This is the third volume of goodies exploring the deceptively elusive Downey Records catalogue. The much-lauded first comp was a collection of weird instrumentals, “Intoxica!” (CDCHD 1144), and the second was a rock‘n’roll collection that spanned the pre-Beatles era, “It Came From The Suburbs” (CDCHD 1133). This collection brings us gems from Southern California’s suburban garage-land. If the second volume was caught somewhere between the beach and the hip teen clubs on Sunset Strip, then this volume chronologically carries on where that volume left off at the British Invasion of 1964. All great garage-punkers and whimsical psychedelic folk-rockers of a mixed-up jangly nature!
Essentially based on a much-missed Big Beat comp called “Scarey Business”, which was released and then withdrawn in 2001, this collection adds a further 11 tracks to the 13 gems pulled from the Downey tape vaults for that collection by Ace wunderkind Alec Palao. “Scarey Business” introduced many unreleased tracks that we bring back in the company of a clutch of other unissued and mostly unhinged corkers.
Bill Wenzel, together with his oldest son, Jack, opened Wenzel’s Music Town in 1958 and began to record local acts at the studio they had installed in back of the store. They founded the Jack Bee record label in the summer of ’59 and another imprint, Downey, in 1962. They hit paydirt with the Rumblers’ Boss, and then with the Chantays’ Pipeline and so the label started with a reputation for releasing instrumentals.
1964 saw a big change in American music and teen culture. The British Invasion not only put the final coffin nail in the instrumental scene (as it had in the UK), but on the positive side it freed the instrumental groups to start singing. Groups like the Rumblers had been recording tough R&B vocals on their B-sides since before the arrival of the Beatles, Stones and Them, and from the same suburban garages that the instrumental and surf groups had first got together, in came a new breed. From the Pacific North West; from all over Texas; from Missouri; from California; and from every landlocked small town across the land. They emerged with their Prince Valiant haircuts and cheap guitars. They arrived with acne and attitude. From the British Invasion through to the first psychedelic era, they brought an energetic buzz not felt since the earliest savage Southern rockabilly.
With a couple of exceptions, what you have here is all from the final fling at Downey, from 1965-1967. I like to think that this collection can sit beside “Nuggets”, the double long-player that was released way back in 1972, compiled by the great Lenny Kaye, and a forerunner of so many similar collections ever since. Yes, this is a swag bag of “Nuggets” that will have eBay hounds searching for the rare originals.

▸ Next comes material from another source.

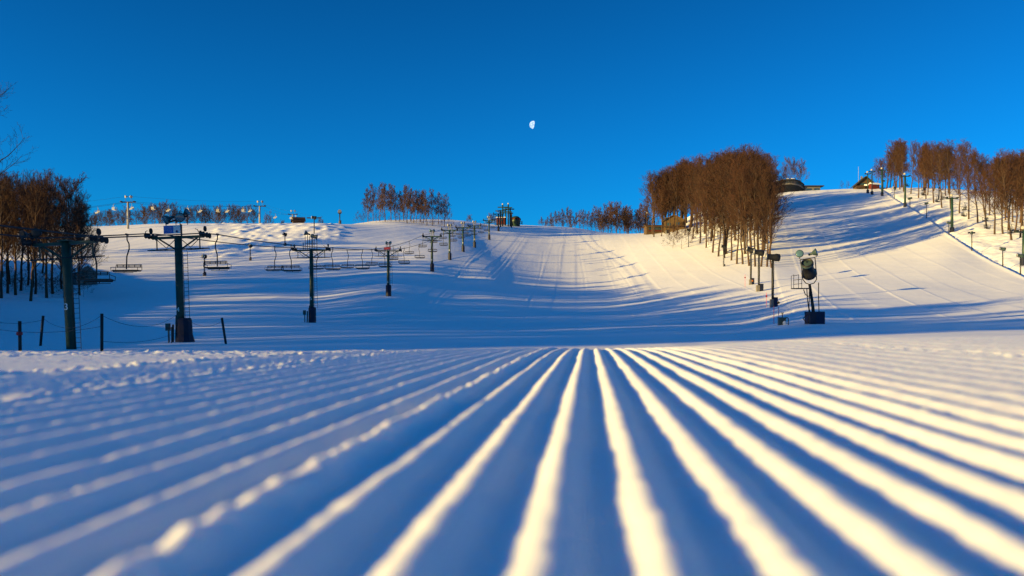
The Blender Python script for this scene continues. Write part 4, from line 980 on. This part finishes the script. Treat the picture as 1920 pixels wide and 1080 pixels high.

We present the Rumblers from Norwalk, California; the Last Word/Sir Frog & the Toads from Las Vegas, Nevada; the little known Barracudas and New Breed, from parts unknown; the Sunday Group, who were the Hustlers from Whittier, California in disguise. Add to this another illustrious name, not normally associated with garage punkers and folk-rockers, the Love Walrus himself, Barry White. Barry produced the Bobby Fuller 4 after he left Downey, and before he started getting his teeth into his more famous early sub-Motown productions, he actually wet his production head on Lakewood Boulevard at Downey on the Rumblers and the Hustlers! Witness the Bel-Cantos sides, a thinly disguised Rumblers, giving us some hard-edged white-boy R&B. Sleepy Hollow by the Last Word has proved to be a popular addition to previous comps, and it’s a stand-out track here.
The Downey vaults excavation continues in order to bring straight-from-the-masters quality. We’ve discovered that the released sides (and the two or three hits on the label) were only a small part of the Downey story!